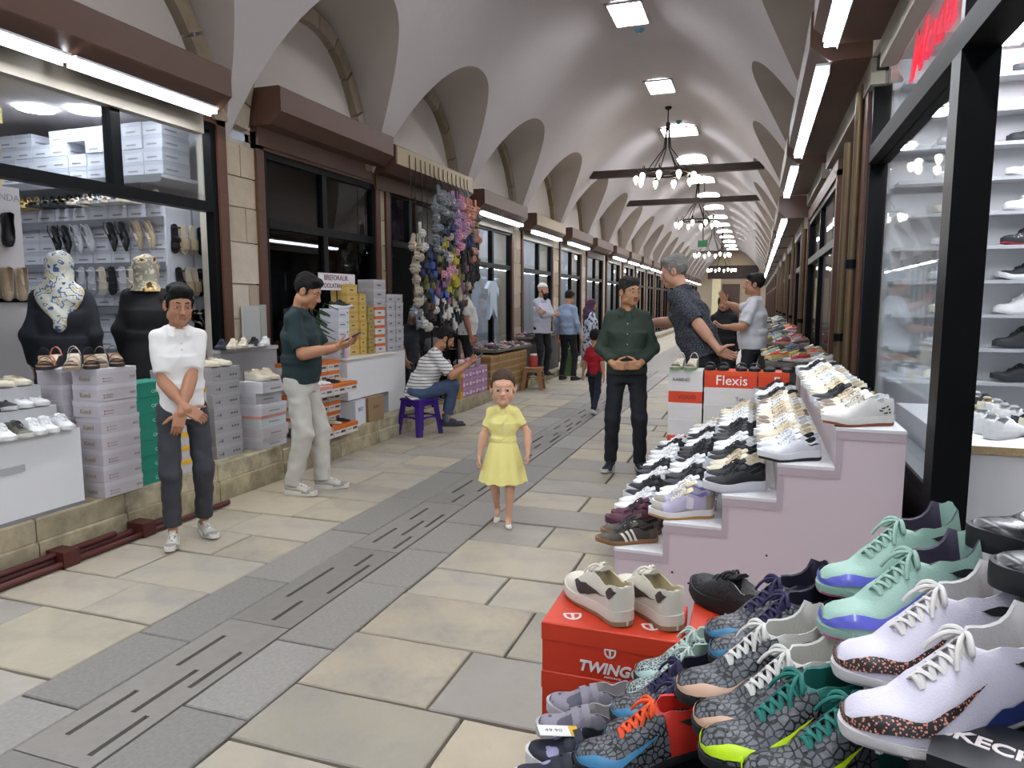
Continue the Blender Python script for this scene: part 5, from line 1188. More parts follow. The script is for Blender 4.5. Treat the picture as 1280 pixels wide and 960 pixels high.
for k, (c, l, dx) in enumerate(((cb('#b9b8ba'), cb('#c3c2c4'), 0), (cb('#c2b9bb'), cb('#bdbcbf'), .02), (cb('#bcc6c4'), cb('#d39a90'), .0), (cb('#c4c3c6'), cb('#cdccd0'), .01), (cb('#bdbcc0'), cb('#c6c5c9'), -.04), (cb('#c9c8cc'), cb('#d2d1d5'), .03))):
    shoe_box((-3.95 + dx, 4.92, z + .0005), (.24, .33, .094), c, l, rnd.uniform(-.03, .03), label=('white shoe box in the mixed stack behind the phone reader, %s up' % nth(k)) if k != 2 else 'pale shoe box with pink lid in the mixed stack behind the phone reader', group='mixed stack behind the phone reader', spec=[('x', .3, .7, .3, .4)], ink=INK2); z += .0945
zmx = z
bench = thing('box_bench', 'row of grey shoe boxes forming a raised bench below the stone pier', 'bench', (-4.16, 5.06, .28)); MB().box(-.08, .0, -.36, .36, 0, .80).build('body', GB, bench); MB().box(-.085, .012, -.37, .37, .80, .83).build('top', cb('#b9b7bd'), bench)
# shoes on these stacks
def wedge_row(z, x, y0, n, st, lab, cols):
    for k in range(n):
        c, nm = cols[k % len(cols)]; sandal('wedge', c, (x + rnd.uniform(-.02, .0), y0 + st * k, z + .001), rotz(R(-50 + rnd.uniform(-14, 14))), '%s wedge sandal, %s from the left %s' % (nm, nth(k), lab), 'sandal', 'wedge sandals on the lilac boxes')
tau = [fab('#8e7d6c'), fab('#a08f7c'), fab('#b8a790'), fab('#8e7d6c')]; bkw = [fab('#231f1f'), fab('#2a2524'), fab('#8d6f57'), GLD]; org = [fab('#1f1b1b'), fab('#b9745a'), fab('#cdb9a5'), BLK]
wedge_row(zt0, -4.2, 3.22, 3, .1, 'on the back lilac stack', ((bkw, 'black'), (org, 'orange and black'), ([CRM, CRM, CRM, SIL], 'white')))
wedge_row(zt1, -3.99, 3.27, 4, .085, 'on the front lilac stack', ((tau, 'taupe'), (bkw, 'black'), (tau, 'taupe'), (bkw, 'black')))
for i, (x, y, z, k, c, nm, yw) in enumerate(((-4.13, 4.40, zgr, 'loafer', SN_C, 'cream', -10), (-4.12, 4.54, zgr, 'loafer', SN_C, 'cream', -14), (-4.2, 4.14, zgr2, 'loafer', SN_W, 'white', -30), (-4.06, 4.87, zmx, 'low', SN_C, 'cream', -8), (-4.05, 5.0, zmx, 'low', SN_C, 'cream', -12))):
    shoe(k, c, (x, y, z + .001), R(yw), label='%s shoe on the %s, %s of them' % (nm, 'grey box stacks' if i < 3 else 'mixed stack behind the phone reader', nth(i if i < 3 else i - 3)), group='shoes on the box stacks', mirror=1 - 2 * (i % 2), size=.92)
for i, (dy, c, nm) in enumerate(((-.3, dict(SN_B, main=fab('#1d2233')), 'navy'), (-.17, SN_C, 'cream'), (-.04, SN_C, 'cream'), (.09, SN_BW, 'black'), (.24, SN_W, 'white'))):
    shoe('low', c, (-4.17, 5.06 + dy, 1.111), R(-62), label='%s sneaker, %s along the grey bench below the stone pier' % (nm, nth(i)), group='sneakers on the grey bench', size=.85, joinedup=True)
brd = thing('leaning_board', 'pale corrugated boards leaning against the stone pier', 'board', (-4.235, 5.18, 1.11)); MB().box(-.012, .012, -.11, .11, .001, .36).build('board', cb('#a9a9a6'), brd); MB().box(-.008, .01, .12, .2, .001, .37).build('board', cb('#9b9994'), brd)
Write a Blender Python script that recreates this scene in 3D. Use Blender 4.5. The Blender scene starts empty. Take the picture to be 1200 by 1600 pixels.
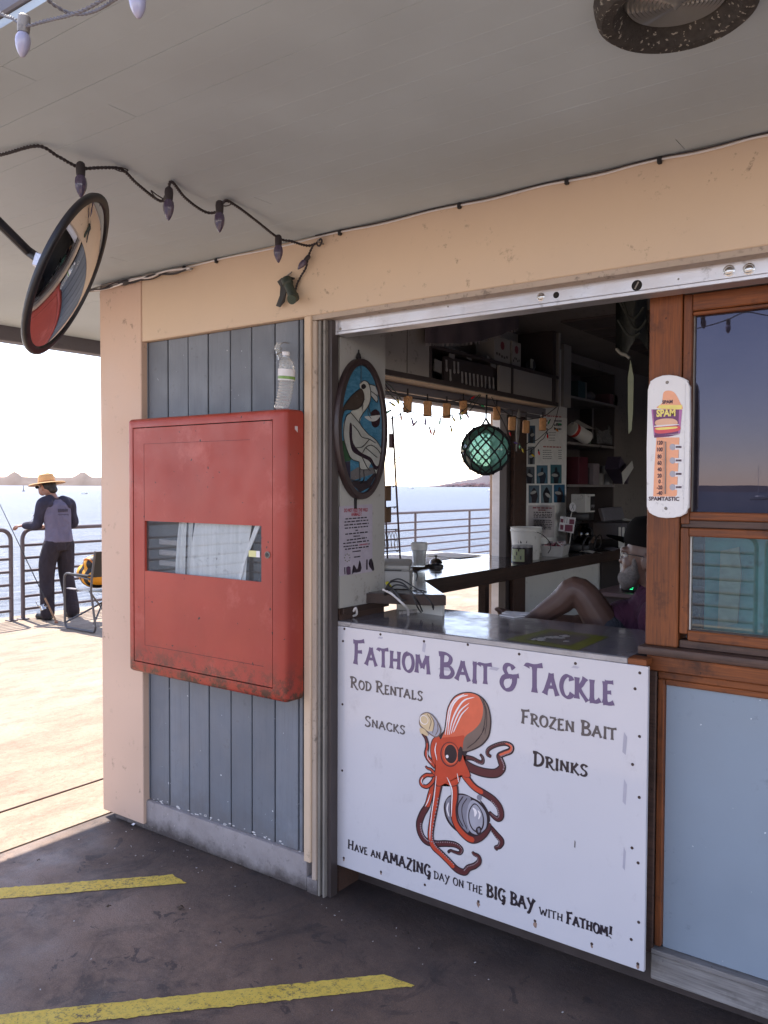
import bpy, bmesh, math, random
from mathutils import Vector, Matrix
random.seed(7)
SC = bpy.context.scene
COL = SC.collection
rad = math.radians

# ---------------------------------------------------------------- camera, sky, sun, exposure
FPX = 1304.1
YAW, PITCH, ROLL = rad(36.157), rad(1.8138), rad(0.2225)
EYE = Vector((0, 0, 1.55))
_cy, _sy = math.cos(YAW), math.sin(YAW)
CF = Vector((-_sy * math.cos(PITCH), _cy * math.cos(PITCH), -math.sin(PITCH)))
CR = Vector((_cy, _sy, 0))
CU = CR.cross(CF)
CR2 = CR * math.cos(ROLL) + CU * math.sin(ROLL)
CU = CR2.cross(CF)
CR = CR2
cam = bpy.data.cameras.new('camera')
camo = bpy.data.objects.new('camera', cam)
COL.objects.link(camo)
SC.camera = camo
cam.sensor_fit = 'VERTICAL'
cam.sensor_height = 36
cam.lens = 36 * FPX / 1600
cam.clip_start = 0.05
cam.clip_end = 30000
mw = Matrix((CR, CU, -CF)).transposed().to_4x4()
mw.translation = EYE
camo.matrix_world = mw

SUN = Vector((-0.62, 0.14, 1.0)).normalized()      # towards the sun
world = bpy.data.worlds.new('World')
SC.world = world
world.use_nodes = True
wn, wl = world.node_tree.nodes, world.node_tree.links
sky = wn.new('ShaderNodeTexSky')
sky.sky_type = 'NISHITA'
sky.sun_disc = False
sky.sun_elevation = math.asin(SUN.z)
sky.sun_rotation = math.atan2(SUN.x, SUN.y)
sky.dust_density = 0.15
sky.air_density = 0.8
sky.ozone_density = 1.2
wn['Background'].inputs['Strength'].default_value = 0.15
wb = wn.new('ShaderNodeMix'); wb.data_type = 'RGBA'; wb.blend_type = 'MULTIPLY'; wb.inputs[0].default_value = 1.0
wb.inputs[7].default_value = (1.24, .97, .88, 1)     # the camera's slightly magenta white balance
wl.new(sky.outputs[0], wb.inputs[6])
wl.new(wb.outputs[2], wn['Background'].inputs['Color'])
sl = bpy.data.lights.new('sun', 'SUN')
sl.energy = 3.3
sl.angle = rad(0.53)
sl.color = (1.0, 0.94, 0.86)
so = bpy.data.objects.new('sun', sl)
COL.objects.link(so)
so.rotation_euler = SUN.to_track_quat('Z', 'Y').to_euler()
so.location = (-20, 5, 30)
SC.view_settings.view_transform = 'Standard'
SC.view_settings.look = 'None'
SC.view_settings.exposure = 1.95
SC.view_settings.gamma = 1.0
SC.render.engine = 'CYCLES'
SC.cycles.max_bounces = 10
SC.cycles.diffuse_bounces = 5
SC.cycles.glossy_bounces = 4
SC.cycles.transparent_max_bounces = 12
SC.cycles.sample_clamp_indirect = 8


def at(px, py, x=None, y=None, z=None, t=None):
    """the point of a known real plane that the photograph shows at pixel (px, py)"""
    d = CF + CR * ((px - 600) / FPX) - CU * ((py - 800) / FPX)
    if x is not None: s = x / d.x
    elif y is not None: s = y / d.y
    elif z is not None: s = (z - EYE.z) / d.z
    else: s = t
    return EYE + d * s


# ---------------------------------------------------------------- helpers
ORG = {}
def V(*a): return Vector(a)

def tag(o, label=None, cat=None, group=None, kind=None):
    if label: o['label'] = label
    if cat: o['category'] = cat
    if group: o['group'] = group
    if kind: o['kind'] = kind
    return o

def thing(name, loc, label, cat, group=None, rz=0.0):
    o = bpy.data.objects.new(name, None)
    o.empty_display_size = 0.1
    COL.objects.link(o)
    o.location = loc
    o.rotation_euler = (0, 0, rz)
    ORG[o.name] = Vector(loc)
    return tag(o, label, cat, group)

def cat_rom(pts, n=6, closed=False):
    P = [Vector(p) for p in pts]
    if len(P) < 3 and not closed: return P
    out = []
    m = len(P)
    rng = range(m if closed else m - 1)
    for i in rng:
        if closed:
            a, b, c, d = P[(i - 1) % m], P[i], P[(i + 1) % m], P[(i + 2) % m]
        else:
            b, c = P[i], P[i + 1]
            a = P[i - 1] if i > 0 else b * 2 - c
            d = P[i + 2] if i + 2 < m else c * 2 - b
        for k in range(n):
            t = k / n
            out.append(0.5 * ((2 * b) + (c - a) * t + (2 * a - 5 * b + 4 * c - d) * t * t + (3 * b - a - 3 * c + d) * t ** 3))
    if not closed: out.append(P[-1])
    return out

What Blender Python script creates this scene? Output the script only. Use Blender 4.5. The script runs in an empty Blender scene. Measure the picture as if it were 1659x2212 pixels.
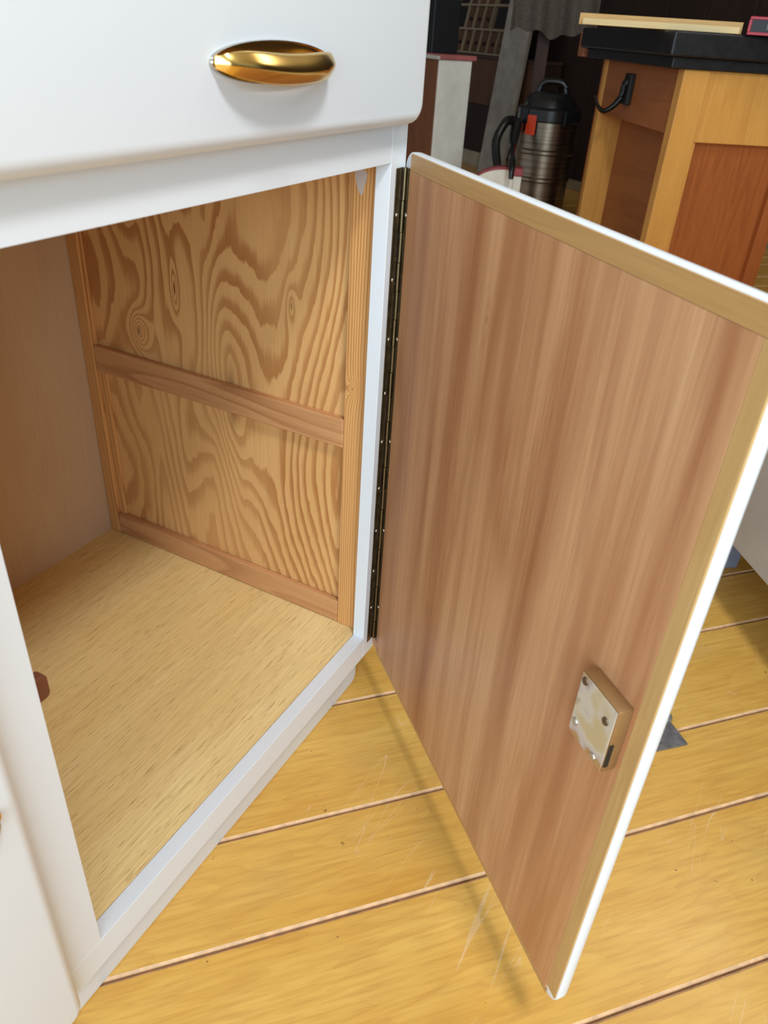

++++

- _Stated problem_
Copy out exactly the material that runs from the line with "Write a Blender" to the line with "rad = math.radians", ends included, and leave the pictures behind.

- _Finished answer_
Write a Blender Python script that recreates this scene in 3D. Use Blender 4.5. The Blender scene starts empty. Take the picture to be 1200 by 1600 pixels.
import bpy, bmesh, math, random
from mathutils import Vector, Matrix
random.seed(7)
SC = bpy.context.scene
COL = SC.collection
rad = math.radians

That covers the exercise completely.